The Canadian Link to Copyright Enforcement Spyware Tools

The Internet is buzzing over a new report  from the Commission on the Theft of American Intellectual Property that
recommends using spyware and ransom-ware to combat online
infringement.  The recommendations are shocking as they represent
next-generation digital locks that could lock down computers and even
“retrieve” files from personal computers:

Software can be written that will allow only authorized users to open
files containing valuable information. If an unauthorized person
accesses the information, a range of actions might then occur. For
example, the file could be rendered inaccessible and the unauthorized
user’s computer could be locked down, with instructions on how to
contact law enforcement to get the password needed to unlock the account
.

While many of the recommendations sound outrageous (see further details here and here),
it is worth noting that earlier this year Canadian business groups led
by the Canadian Chamber of Commerce recommended that the Canadian
government introduce a regulation that would permit the use of spyware
for these kinds of purposes.

The proposed regulation would remove the need for express consent
for:

a program that is installed by or on behalf of a person to
prevent, detect, investigate, or terminate activities that the
person reasonably believes (i) present a risk or threatens the
security, privacy, or unauthorized or fraudulent use, of a
computer system, telecommunications facility, or network, or (ii)
involves the contravention of any law of Canada, of a province or
municipality of Canada or of a foreign state;

As I noted
at the time
, this provision would effectively legalize spyware
in Canada on behalf of these industry groups.
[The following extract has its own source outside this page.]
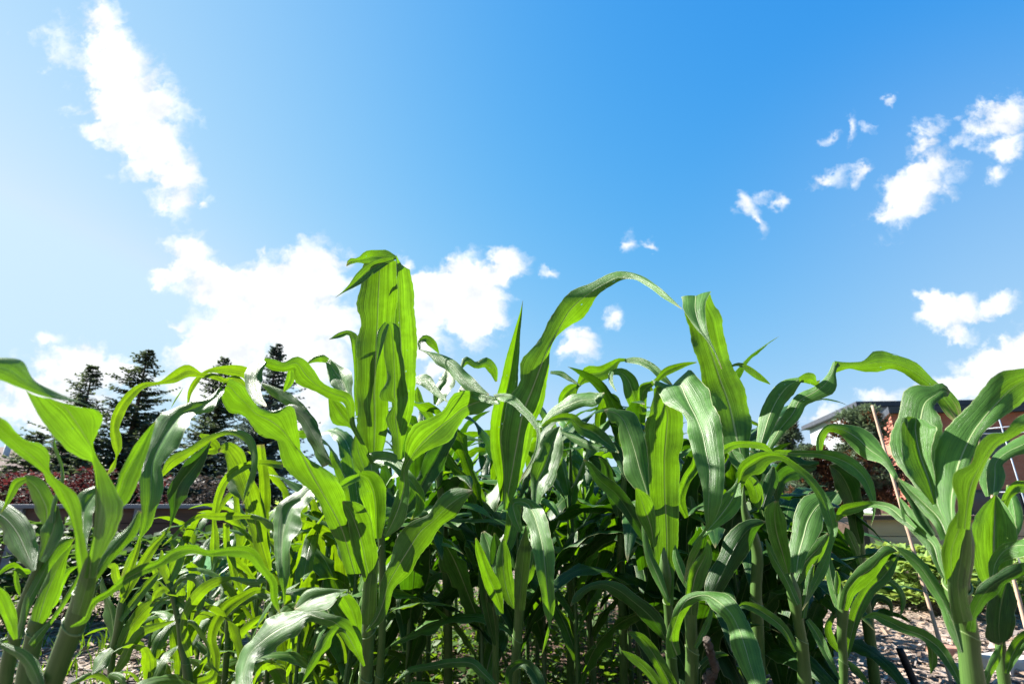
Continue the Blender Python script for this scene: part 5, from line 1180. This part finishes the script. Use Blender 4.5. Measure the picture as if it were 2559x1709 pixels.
def spruce(label, px, top, Y, wpx, seed, mat, group):
    g = np.random.RandomState(seed)
    a = at(px, top, Y); H = a[2]; x = a[0]; Rm = wpx / FPX * Y
    root = thing('spruce_tree', (x, Y, 0), label, 'spruce tree', group)
    v, f, u = tube([(x, Y, -.1), (x, Y, H * .3), (x + .03, Y, H * .7), (x, Y, H * .985)], [H * .022, H * .018, H * .009, .012], 8)
    mesh_obj('trunk', v, f, MAT['bark'], root, u)
    V = []; F = []; U = []
    z = .04 * H
    while z < H * .985:
        t = z / H; lr = Rm * (1 - t) ** .82
        nb = int(8 + 10 * (1 - t) + g.randint(0, 3))
        for b_ in range(nb):
            an = g.uniform(0, 6.28); ln = lr * g.uniform(.42, 1.18) * (.78 + .34 * math.sin(an * 2 + z * 2.3 + seed * 1.7) * math.sin(z * 3.1 + an + seed)) + .04; up0 = g.uniform(-.25, .15) + .55 * max(0, t - .7)
            if math.sin(an * 3 + z * 5.0 + seed * 2.1) > .86 and t < .9: continue
            d = np.array([math.cos(an), math.sin(an), 0]); s = np.array([-d[1], d[0], 0])
            n = max(3, int(ln / .10))
            for i in range(n):
                q = (i + .5) / n
                c = np.array([x, Y, z]) + d * ln * q + np.array([0, 0, up0 * ln * q + .22 * ln * q * q])
                for m in range(4 if q > .2 else 2):
                    sl = (.10 + .30 * ln * (1 - q) * .55) * g.uniform(.5, 1.2)
                    sg = (-1, 1, 0, .5)[m]
                    e = d * (.55 + .3 * g.rand()) * sl + s * sg * sl * g.uniform(.6, 1.1) + np.array([0, 0, g.uniform(-.45, .25) * sl])
                    wv = np.cross(e, np.array([g.uniform(-.4, .4), g.uniform(-.4, .4), 1])); wv /= np.linalg.norm(wv) + 1e-6
                    w = .042 + .03 * g.rand(); k = len(V)
                    p1 = c + e * .5 + np.array([0, 0, g.uniform(-.02, .04)])
                    V += [c, p1 + wv * w, c + e, p1 - wv * w]; U += [(.5, 0), (0, .5), (.5, 1), (1, .5)]; F += [(k, k + 1, k + 2, k + 3)]
        z += g.uniform(.10, .17) * (1.0 if t < .85 else .7)
    mesh_obj('crown', V, F, mat, root, U, smooth=False)
G_ = 'spruce trees beyond the left garden beds'
spruce('small spruce tree with open branches, left of the tallest left one', 236, 908, 17.5, 215, 1, MAT['needle'], G_)
spruce('tall dense spruce tree behind the yellow hooked leaf', 372, 866, 17, 235, 2, MAT['needle'], G_)
spruce('narrow spruce tree with its tip just above the left leaves', 562, 888, 20, 185, 3, MAT['needle'], G_)
spruce('blue green spruce tree standing left of the tallest corn', 694, 855, 18, 180, 4, MAT['needle_blue'], G_)
spruce('low spruce tree beside the brick house at the left', 95, 1075, 14, 185, 5, MAT['needle'], G_)
G2 = 'far conifers seen through the corn at the centre'
spruce('tiny far conifer left of the gap under the arch', 1452, 1052, 42, 40, 6, MAT['needle_blue'], G2)
spruce('tiny far conifer right of the gap under the arch', 1478, 1062, 44, 36, 7, MAT['needle_blue'], G2)
MAT['pine'] = gl('pine_needles', (.14, .19, .12), (.09, .13, .06))
MAT['pine_rust'] = gl('rust_needles', (.15, .07, .04), (.10, .05, .02))
def pine(label, px, top, Y, wpx, seed, rust):
    g = np.random.RandomState(seed); a = at(px, top, Y); H = a[2]; x = a[0]; Rm = wpx / FPX * Y
    root = thing('pine_tree', (x, Y, 0), label, 'pine tree', 'pines in front of the brick building')
    parts = [tube([(x, Y, -.1), (x + .05, Y, H * .4), (x - .04, Y, H * .8)], [.09, .07, .03], 8)]
    VA, FA, UA = [], [], []; VB, FB, UB = [], [], []
    for i in range(90):
        an = g.uniform(0, 6.28); t = g.uniform(.25, 1.0); rr_ = Rm * math.sqrt(max(.04, 1 - ((t - .45) / .6) ** 2)) * g.rand() ** .45
        c = np.array([x + math.cos(an) * rr_, Y + math.sin(an) * rr_ * .8, H * t - .12])
        if i % 3 == 0: parts.append(tube([(x, Y, H * t * .7), ((x + c[0]) / 2, (Y + c[1]) / 2, H * t * .84), tuple(c)], [.03, .02, .01], 5))
        tgt = (VB, FB, UB) if (g.rand() < rust * (1.35 - t)) else (VA, FA, UA)
        leaflets(*tgt, c, 150, .13, Rm * .22, .26, g, .16, .5)
    v, f, u = merge(parts); mesh_obj('trunk', v, f, MAT['bark'], root, u)
    mesh_obj('crown', VA, FA, MAT['pine'], root, UA, smooth=False)
    if VB: mesh_obj('dry_needles', VB, FB, MAT['pine_rust'], root, UB, smooth=False)
pine('round pine tree with rust brown lower needles before the brick building', 2140, 1030, 12, 78, 1, .38)
pine('dark pine tree half hidden behind the right corn leaves', 1965, 1050, 15, 45, 2, .15)
pine('low pine tree behind the right corn plants, next to the raised bed', 2030, 1130, 12.5, 55, 3, .7)

# ------------------------------------------------------------------ buildings
def brick_mat(name, c1, c2, mortar, scale=1.0):
    m, nt = new_mat(name); b = NB(nt)
    tc_ = b.n('ShaderNodeTexCoord'); geo = b.n('ShaderNodeNewGeometry')
    sp = b.n('ShaderNodeSeparateXYZ'); b.l(tc_.outputs['Object'], sp.inputs[0])
    cb = b.n('ShaderNodeCombineXYZ'); b.l(b.math('ADD', sp.outputs[0], sp.outputs[1]), cb.inputs[0]); b.l(sp.outputs[2], cb.inputs[1])
    br = b.n('ShaderNodeTexBrick'); br.inputs['Scale'].default_value = scale; br.inputs['Brick Width'].default_value = .22; br.inputs['Row Height'].default_value = .075
    br.inputs['Mortar Size'].default_value = .008; br.inputs['Color1'].default_value = c1 + (1,); br.inputs['Color2'].default_value = c2 + (1,); br.inputs['Mortar'].default_value = mortar + (1,)
    b.l(cb.outputs[0], br.inputs['Vector'])
    n = b.noise(tc_.outputs['Object'], .8, 4)
    c = b.mix(1.0, br.outputs['Color'], b.mix(b.mr(n.outputs['Fac'], .3, .7), (.8, .8, .8), (1.1, 1.1, 1.1)), 'MULTIPLY')
    pr = b.n('ShaderNodeBsdfPrincipled'); b.l(c, pr.inputs['Base Color']); pr.inputs['Roughness'].default_value = .85
    b.l(pr.outputs[0], b.n('ShaderNodeOutputMaterial').inputs['Surface']); return m
MAT['brick'] = brick_mat('brick_wall', (.34, .075, .045), (.42, .11, .07), (.26, .16, .12))
MAT['fascia'] = surf('dark_fascia', (.05, .055, .07), (.075, .08, .1), 2, .5, bump=.05)
MAT['clad'] = surf('pale_cladding', (.46, .49, .54), (.54, .57, .62), 1, .5, bump=.05)
MAT['white_clad'] = surf('white_cladding', (.72, .72, .73), (.8, .8, .8), 1, .6, bump=.05)
mg, ng = new_mat('dark_glass'); bg_ = NB(ng); p_ = bg_.n('ShaderNodeBsdfPrincipled'); p_.inputs['Base Color'].default_value = (.02, .025, .035, 1); p_.inputs['Roughness'].default_value = .08
nzg = bg_.noise(None, 2, 2); bg_.l(bg_.mr(nzg.outputs['Fac'], .3, .7, .05, .12), p_.inputs['Roughness'])
bg_.l(p_.outputs[0], bg_.n('ShaderNodeOutputMaterial').inputs['Surface']); MAT['glass'] = mg
MAT['roof'] = surf('shingle_roof', (.055, .022, .020), (.085, .036, .032), 6, .9, bump=.4)

def quad_wall(pts, top, zb=0):            # plan outline (counter-clockwise) -> prism
    n = len(pts); V = [(p[0], p[1], zb) for p in pts] + [(p[0], p[1], top) for p in pts]
    F = [(i, (i + 1) % n, n + (i + 1) % n, n + i) for i in range(n)] + [tuple(range(n - 1, -1, -1)), tuple(range(n, 2 * n))]
    return V, F
def school():
    Yb = 24.0
    c0 = at(2222, 1019, Yb); Hb = c0[2]; xb = c0[0]
    root = thing('brick_building', (xb + 8, Yb + 4, 0), 'modern red brick building with dark flat roof edge and grey upper storey', 'building')
    side = at(2188, 1050, Yb + 7); xs_ = side[0]
    V, F = quad_wall([(xb, Yb), (xb + 26, Yb - 3), (xb + 26, Yb + 9), (xs_, Yb + 7)], Hb - .3); mesh_obj('wall', V, F, MAT['brick'], root, smooth=False)
    V, F = quad_wall([(xb - .3, Yb - .35), (xb + 26.3, Yb - 3.35), (xb + 26.3, Yb + 9.3), (xs_ - .3, Yb + 7.3)], Hb, Hb - .3); mesh_obj('fascia', V, F, MAT['fascia'], root, smooth=False)
    Yu = 30.0; u0 = at(2143, 1006, Yu); Hu = u0[2]; xu = u0[0]
    far = at(2022, 1066, 40.5)
    V, F = quad_wall([(xu, Yu), (xu + 34, Yu - 3), (xu + 34, 44), (far[0], 40.5)], Hu - .28)
    mesh_obj('upper_storey', V, F, MAT['clad'], root, smooth=False)
    V, F = quad_wall([(xu - .35, Yu - .4), (xu + 34, Yu - 3.4), (xu + 34, 44.3), (far[0] - .4, 40.9)], Hu, Hu - .28)
    mesh_obj('roof_edge', V, F, MAT['fascia'], root, smooth=False)
    sl_ = -3 / 26.0
    def win(x0, x1, z0, z1):
        y0, y1 = Yb + sl_ * x0 - .04, Yb + sl_ * x1 - .04
        V = [(xb + x0, y0, z0), (xb + x1, y1, z0), (xb + x1, y1, z1), (xb + x0, y0, z1)] + [(xb + x0, y0 + .3, z0), (xb + x1, y1 + .3, z0), (xb + x1, y1 + .3, z1), (xb + x0, y0 + .3, z1)]
        F = [(0, 1, 2, 3), (5, 4, 7, 6), (4, 0, 3, 7), (1, 5, 6, 2), (3, 2, 6, 7), (4, 5, 1, 0)]
        w = mesh_obj('window', V, F, MAT['glass'], root, smooth=False)
        fr = []
        for (a_, b2) in (((x0, z0), (x1, z0)), ((x0, z1), (x1, z1)), ((x0, z0), (x0, z1)), ((x1, z0), (x1, z1)), (((x0 + x1) / 2, z0), ((x0 + x1) / 2, z1))):
            fr.append(bar((xb + a_[0], Yb + sl_ * a_[0] - .06, a_[1]), (xb + b2[0], Yb + sl_ * b2[0] - .06, b2[1]), .09))
        v, f, u = merge(fr); mesh_obj('frame', v, f, MAT['fascia'], w, u, smooth=False)
    zt = at(2400, 1060, Yb)[2]; zl = at(2400, 1092, Yb)[2]
    for x0 in (2.4, 5.6, 8.8, 12.0, 15.2, 18.4, 21.6): win(x0, x0 + 2.2, zl - .9, zt - .35)
    for x0 in (2.4, 5.6, 8.8, 12.0, 15.2, 18.4, 21.6): win(x0, x0 + 2.2, zl - 4.0, zl - 2.4)
school()
def house():
    Y = 22.0; a = at(-40, 1098, Y); H = a[2]
    x0, x1 = at(-520, 1200, Y)[0], at(118, 1200, Y)[0]
    root = thing('brick_house', ((x0 + x1) / 2, Y, 0), 'dark red brick house with a shingle roof at the far left', 'house')
    wall_h = H * .55
    v, f, u = box(x0, x1 - .4, Y, Y + 7, 0, wall_h); mesh_obj('wall', v, f, MAT['brick'], root, u, smooth=False)
    V = [(x0 - .3, Y - .5, wall_h), (x1, Y - .5, wall_h), (x1, Y + 7.5, wall_h), (x0 - .3, Y + 7.5, wall_h), (x0 - .3, Y + 3.5, H), (x1 - 2.2, Y + 3.5, H),
         (x0 - .3, Y - .5, wall_h + .16), (x1, Y - .5, wall_h + .16), (x1, Y + 7.5, wall_h + .16), (x0 - .3, Y + 7.5, wall_h + .16)]
    F = [(3, 2, 1, 0), (0, 1, 7, 6), (1, 2, 8, 7), (2, 3, 9, 8), (3, 0, 6, 9), (6, 7, 5, 4), (7, 8, 5), (8, 9, 4, 5), (9, 6, 4)]
    rf = mesh_obj('roof', V, F, MAT['roof'], root, smooth=False)
    p = at(12, 1145, Y + 1.6)
    v, f, u = tube([(p[0], Y + 1.6, H * .7), (p[0], Y + 1.6, H * .85), (p[0], Y + 1.6, H + .1)], [.12] * 3, 10); mesh_obj('vent_pipe', v, f, MAT['white_clad'], rf, u)
house()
The potential scope of
coverage is breathtaking: a software program secretly installed by
an entertainment software company designed to detect or investigate
alleged copyright infringement would be covered by this exception.
This exception could potentially cover programs designed to block
access to certain websites (preventing the contravention of a law as
would have been the case with SOPA), attempts to access wireless
networks without authorization, or even keylogger programs tracking
unsuspecting users (detection and investigation).